─── SOURCE MATERIAL ───
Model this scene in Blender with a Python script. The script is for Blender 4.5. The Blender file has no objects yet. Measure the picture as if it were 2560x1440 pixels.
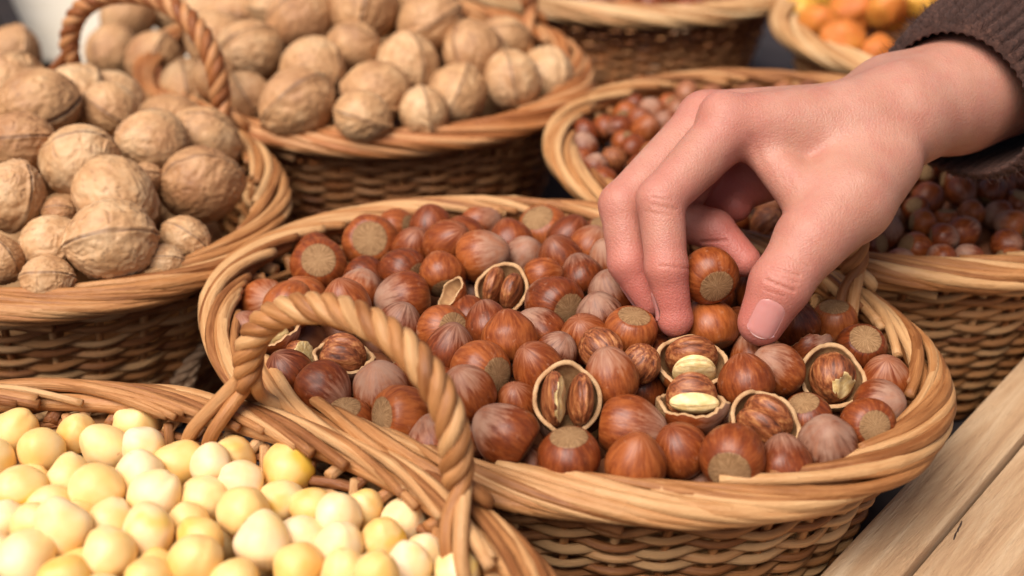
import bpy, math, random
import numpy as np
from mathutils import Vector, Matrix, noise
random.seed(7); rng = np.random.default_rng(7)
S = 0.01                                   # everything below is written in centimetres
sc = bpy.context.scene
COL = sc.collection
# ------------------------------------------------------------------ camera
TH = math.radians(30); FPX = 3464.0; RIM = 9.0; CZ = RIM + 24.74
cam = bpy.data.cameras.new('camera'); cam.sensor_width = 36; cam.lens = FPX/2560*36
cam.clip_start = 0.01; cam.clip_end = 50
cam.dof.use_dof = True; cam.dof.focus_distance = 0.45; cam.dof.aperture_fstop = 7.2
co = bpy.data.objects.new('camera', cam); COL.objects.link(co)
co.location = (0, 0, CZ*S); co.rotation_euler = (math.pi/2-TH, 0, 0); sc.camera = co
# ------------------------------------------------------------------ light
SUN_EL, SUN_AZ = 60, 218                    # azimuth clockwise from +y: high, from behind the camera's left
w = bpy.data.worlds.new('World'); sc.world = w; w.use_nodes = True
wn = w.node_tree.nodes; wl = w.node_tree.links
sky = wn.new('ShaderNodeTexSky'); sky.sky_type = 'NISHITA'; sky.sun_disc = False
sky.sun_elevation = math.radians(SUN_EL); sky.sun_rotation = math.radians(SUN_AZ)
sky.air_density = 0.6; sky.dust_density = 6.0; sky.ozone_density = 0.4
wl.new(sky.outputs[0], wn['Background'].inputs[0]); wn['Background'].inputs[1].default_value = 0.062
sun = bpy.data.lights.new('sun', 'SUN'); sun.energy = 2.6; sun.angle = math.radians(45); sun.color = (1, .92, .85)
so = bpy.data.objects.new('sun', sun); COL.objects.link(so)
_a, _e = math.radians(SUN_AZ), math.radians(SUN_EL)
_d = Vector((math.sin(_a)*math.cos(_e), math.cos(_a)*math.cos(_e), math.sin(_e)))
so.rotation_euler = _d.to_track_quat('Z', 'Y').to_euler()
sc.view_settings.view_transform = 'Standard'; sc.view_settings.look = 'None'
sc.view_settings.exposure = 0.76; sc.view_settings.gamma = 1
# ------------------------------------------------------------------ camera geometry in cm
RIGHT = np.array([1., 0, 0]); UP = np.array([0, math.sin(TH), math.cos(TH)]); FWD = np.array([0, math.cos(TH), -math.sin(TH)])
CAM = np.array([0, 0, CZ])
def cam2w(p): p = np.asarray(p, float); return CAM + p[..., 0:1]*RIGHT + p[..., 1:2]*UP + p[..., 2:3]*FWD
def at(px, py, d): return np.array([(px-1280)/FPX*d, -(py-720)/FPX*d, d])      # view point at depth d
def dirw(v): v = v[0]*RIGHT + v[1]*UP - v[2]*FWD; return v/np.linalg.norm(v)   # (right, up, towards viewer)
def proj(p):
    q = np.asarray(p)-CAM; z = q@FWD
    return 1280+FPX*(q@RIGHT)/z, 720-FPX*(q@UP)/z, z
def on_surface(px, py, zf):
    z = RIM
    for _ in range(12):
        r = cam2w(at(px, py, 1.0))-CAM
        k = (z-CZ)/r[2]; p = CAM+r*k
        z = .5*z+.5*zf(p[0], p[1])
    return p
# ------------------------------------------------------------------ builders
def lin(r, g, b): return tuple(.76*((c/255)/12.92 if c/255 <= .04045 else ((c/255+.055)/1.055)**2.4) for c in (r, g, b))
def mesh(name, v, f, mat=None, uv=None, attrs=None, smooth=True):
    me = bpy.data.meshes.new(name)
    me.from_pydata((np.asarray(v, float)*S).tolist(), [], f if isinstance(f, list) else f.tolist())
    if mat: me.materials.append(mat)
    if smooth: me.polygons.foreach_set('use_smooth', [True]*len(me.polygons))
    if uv is not None:
        l = me.uv_layers.new(name='uv'); idx = np.empty(len(me.loops), int); me.loops.foreach_get('vertex_index', idx)
        l.data.foreach_set('uv', np.asarray(uv, float)[idx].ravel())
    for k, a in (attrs or {}).items():
        at_ = me.attributes.new(k, 'FLOAT', 'POINT'); at_.data.foreach_set('value', np.asarray(a, float))
    me.update(); return me
def obj(name, me, parent=None, loc=None):
    o = bpy.data.objects.new(name, me); COL.objects.link(o)
    if parent: o.parent = parent
    if loc is not None: o.location = [c*S for c in loc]
    return o
def empty(name, loc, rz=0):
    o = bpy.data.objects.new(name, None); COL.objects.link(o); o.location = [c*S for c in loc]; o.rotation_euler = (0, 0, rz)
    o.empty_display_size = .02; return o
def tag(o, label, cat, group=None, kind=None):
    o['label'] = label; o['category'] = cat
    if group: o['group'] = group
    if kind: o['kind'] = kind
    return o
def struct(o, kind='structure'): o['kind'] = kind; return o
def catmull(P, n):
    P = np.asarray(P, float); Q = np.vstack([2*P[0]-P[1], P, 2*P[-1]-P[-2]]); m = len(P)-1
    t = np.linspace(0, m, n); i = np.minimum(t.astype(int), m-1); u = (t-i)[:, None]
    a, b, c, d = Q[i], Q[i+1], Q[i+2], Q[i+3]
    return .5*(2*b+(c-a)*u+(2*a-5*b+4*c-d)*u*u+(3*b-a-3*c+d)*u**3)
def frames(C, closed=False):
    T = np.roll(C, -1, 0)-np.roll(C, 1, 0) if closed else np.gradient(C, axis=0)
    T /= np.linalg.norm(T, axis=1)[:, None]+1e-9
    N = np.zeros_like(T); n = np.cross(T[0], [0.2, .1, 1.]); n /= np.linalg.norm(n)
    for i, t in enumerate(T):
        n = n-t*(n@t); n /= np.linalg.norm(n); N[i] = n
    return T, N, np.cross(T, N)
def tube(C, r, k=8, closed=False):
    C = np.asarray(C, float); n = len(C); r = np.broadcast_to(r, (n,)); T, N, B = frames(C, closed)
    a = np.linspace(0, 2*np.pi, k, endpoint=False)
    V = C[:, None]+r[:, None, None]*(np.cos(a)[None, :, None]*N[:, None]+np.sin(a)[None, :, None]*B[:, None])
    L = np.concatenate([[0], np.cumsum(np.linalg.norm(np.diff(C, axis=0), axis=1))])
    uv = np.stack([np.repeat(L, k), np.tile(a/(2*np.pi), n)], 1)
    V = V.reshape(-1, 3); i = np.arange(n if closed else n-1)[:, None]; j = np.arange(k)[None]
    i2 = (i+1) % n; j2 = (j+1) % k
    F = np.stack(np.broadcast_arrays(i*k+j, i*k+j2, i2*k+j2, i2*k+j), -1).reshape(-1, 4).tolist()
    if not closed:
        F.append(list(range(k-1, -1, -1))); F.append(list(range((n-1)*k, n*k)))
    return V, F, uv
def box(x0, x1, y0, y1, z0, z1, bev=.12):
    import bmesh
    bm = bmesh.new(); bmesh.ops.create_cube(bm, size=1)
    for v in bm.verts: v.co = Vector(((x0+x1)/2+v.co.x*(x1-x0), (y0+y1)/2+v.co.y*(y1-y0), (z0+z1)/2+v.co.z*(z1-z0)))*S
    bmesh.ops.bevel(bm, geom=bm.edges[:], offset=bev*S, segments=2, affect='EDGES', profile=.6)
    me = bpy.data.meshes.new('box'); bm.to_mesh(me); bm.free(); return me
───
* _STATED EXERCISE_: Omit each picture, then return all of the listing exactly as it stands.

* _SOLUTION TO THIS TASK_:
Model this scene in Blender with a Python script. The script is for Blender 4.5. The Blender file has no objects yet. Measure the picture as if it were 2560x1440 pixels.
import bpy, math, random
import numpy as np
from mathutils import Vector, Matrix, noise
random.seed(7); rng = np.random.default_rng(7)
S = 0.01                                   # everything below is written in centimetres
sc = bpy.context.scene
COL = sc.collection
# ------------------------------------------------------------------ camera
TH = math.radians(30); FPX = 3464.0; RIM = 9.0; CZ = RIM + 24.74
cam = bpy.data.cameras.new('camera'); cam.sensor_width = 36; cam.lens = FPX/2560*36
cam.clip_start = 0.01; cam.clip_end = 50
cam.dof.use_dof = True; cam.dof.focus_distance = 0.45; cam.dof.aperture_fstop = 7.2
co = bpy.data.objects.new('camera', cam); COL.objects.link(co)
co.location = (0, 0, CZ*S); co.rotation_euler = (math.pi/2-TH, 0, 0); sc.camera = co
# ------------------------------------------------------------------ light
SUN_EL, SUN_AZ = 60, 218                    # azimuth clockwise from +y: high, from behind the camera's left
w = bpy.data.worlds.new('World'); sc.world = w; w.use_nodes = True
wn = w.node_tree.nodes; wl = w.node_tree.links
sky = wn.new('ShaderNodeTexSky'); sky.sky_type = 'NISHITA'; sky.sun_disc = False
sky.sun_elevation = math.radians(SUN_EL); sky.sun_rotation = math.radians(SUN_AZ)
sky.air_density = 0.6; sky.dust_density = 6.0; sky.ozone_density = 0.4
wl.new(sky.outputs[0], wn['Background'].inputs[0]); wn['Background'].inputs[1].default_value = 0.062
sun = bpy.data.lights.new('sun', 'SUN'); sun.energy = 2.6; sun.angle = math.radians(45); sun.color = (1, .92, .85)
so = bpy.data.objects.new('sun', sun); COL.objects.link(so)
_a, _e = math.radians(SUN_AZ), math.radians(SUN_EL)
_d = Vector((math.sin(_a)*math.cos(_e), math.cos(_a)*math.cos(_e), math.sin(_e)))
so.rotation_euler = _d.to_track_quat('Z', 'Y').to_euler()
sc.view_settings.view_transform = 'Standard'; sc.view_settings.look = 'None'
sc.view_settings.exposure = 0.76; sc.view_settings.gamma = 1
# ------------------------------------------------------------------ camera geometry in cm
RIGHT = np.array([1., 0, 0]); UP = np.array([0, math.sin(TH), math.cos(TH)]); FWD = np.array([0, math.cos(TH), -math.sin(TH)])
CAM = np.array([0, 0, CZ])
def cam2w(p): p = np.asarray(p, float); return CAM + p[..., 0:1]*RIGHT + p[..., 1:2]*UP + p[..., 2:3]*FWD
def at(px, py, d): return np.array([(px-1280)/FPX*d, -(py-720)/FPX*d, d])      # view point at depth d
def dirw(v): v = v[0]*RIGHT + v[1]*UP - v[2]*FWD; return v/np.linalg.norm(v)   # (right, up, towards viewer)
def proj(p):
    q = np.asarray(p)-CAM; z = q@FWD
    return 1280+FPX*(q@RIGHT)/z, 720-FPX*(q@UP)/z, z
def on_surface(px, py, zf):
    z = RIM
    for _ in range(12):
        r = cam2w(at(px, py, 1.0))-CAM
        k = (z-CZ)/r[2]; p = CAM+r*k
        z = .5*z+.5*zf(p[0], p[1])
    return p
# ------------------------------------------------------------------ builders
def lin(r, g, b): return tuple(.76*((c/255)/12.92 if c/255 <= .04045 else ((c/255+.055)/1.055)**2.4) for c in (r, g, b))
def mesh(name, v, f, mat=None, uv=None, attrs=None, smooth=True):
    me = bpy.data.meshes.new(name)
    me.from_pydata((np.asarray(v, float)*S).tolist(), [], f if isinstance(f, list) else f.tolist())
    if mat: me.materials.append(mat)
    if smooth: me.polygons.foreach_set('use_smooth', [True]*len(me.polygons))
    if uv is not None:
        l = me.uv_layers.new(name='uv'); idx = np.empty(len(me.loops), int); me.loops.foreach_get('vertex_index', idx)
        l.data.foreach_set('uv', np.asarray(uv, float)[idx].ravel())
    for k, a in (attrs or {}).items():
        at_ = me.attributes.new(k, 'FLOAT', 'POINT'); at_.data.foreach_set('value', np.asarray(a, float))
    me.update(); return me
def obj(name, me, parent=None, loc=None):
    o = bpy.data.objects.new(name, me); COL.objects.link(o)
    if parent: o.parent = parent
    if loc is not None: o.location = [c*S for c in loc]
    return o
def empty(name, loc, rz=0):
    o = bpy.data.objects.new(name, None); COL.objects.link(o); o.location = [c*S for c in loc]; o.rotation_euler = (0, 0, rz)
    o.empty_display_size = .02; return o
def tag(o, label, cat, group=None, kind=None):
    o['label'] = label; o['category'] = cat
    if group: o['group'] = group
    if kind: o['kind'] = kind
    return o
def struct(o, kind='structure'): o['kind'] = kind; return o
def catmull(P, n):
    P = np.asarray(P, float); Q = np.vstack([2*P[0]-P[1], P, 2*P[-1]-P[-2]]); m = len(P)-1
    t = np.linspace(0, m, n); i = np.minimum(t.astype(int), m-1); u = (t-i)[:, None]
    a, b, c, d = Q[i], Q[i+1], Q[i+2], Q[i+3]
    return .5*(2*b+(c-a)*u+(2*a-5*b+4*c-d)*u*u+(3*b-a-3*c+d)*u**3)
def frames(C, closed=False):
    T = np.roll(C, -1, 0)-np.roll(C, 1, 0) if closed else np.gradient(C, axis=0)
    T /= np.linalg.norm(T, axis=1)[:, None]+1e-9
    N = np.zeros_like(T); n = np.cross(T[0], [0.2, .1, 1.]); n /= np.linalg.norm(n)
    for i, t in enumerate(T):
        n = n-t*(n@t); n /= np.linalg.norm(n); N[i] = n
    return T, N, np.cross(T, N)
def tube(C, r, k=8, closed=False):
    C = np.asarray(C, float); n = len(C); r = np.broadcast_to(r, (n,)); T, N, B = frames(C, closed)
    a = np.linspace(0, 2*np.pi, k, endpoint=False)
    V = C[:, None]+r[:, None, None]*(np.cos(a)[None, :, None]*N[:, None]+np.sin(a)[None, :, None]*B[:, None])
    L = np.concatenate([[0], np.cumsum(np.linalg.norm(np.diff(C, axis=0), axis=1))])
    uv = np.stack([np.repeat(L, k), np.tile(a/(2*np.pi), n)], 1)
    V = V.reshape(-1, 3); i = np.arange(n if closed else n-1)[:, None]; j = np.arange(k)[None]
    i2 = (i+1) % n; j2 = (j+1) % k
    F = np.stack(np.broadcast_arrays(i*k+j, i*k+j2, i2*k+j2, i2*k+j), -1).reshape(-1, 4).tolist()
    if not closed:
        F.append(list(range(k-1, -1, -1))); F.append(list(range((n-1)*k, n*k)))
    return V, F, uv
def box(x0, x1, y0, y1, z0, z1, bev=.12):
    import bmesh
    bm = bmesh.new(); bmesh.ops.create_cube(bm, size=1)
    for v in bm.verts: v.co = Vector(((x0+x1)/2+v.co.x*(x1-x0), (y0+y1)/2+v.co.y*(y1-y0), (z0+z1)/2+v.co.z*(z1-z0)))*S
    bmesh.ops.bevel(bm, geom=bm.edges[:], offset=bev*S, segments=2, affect='EDGES', profile=.6)
    me = bpy.data.meshes.new('box'); bm.to_mesh(me); bm.free(); return me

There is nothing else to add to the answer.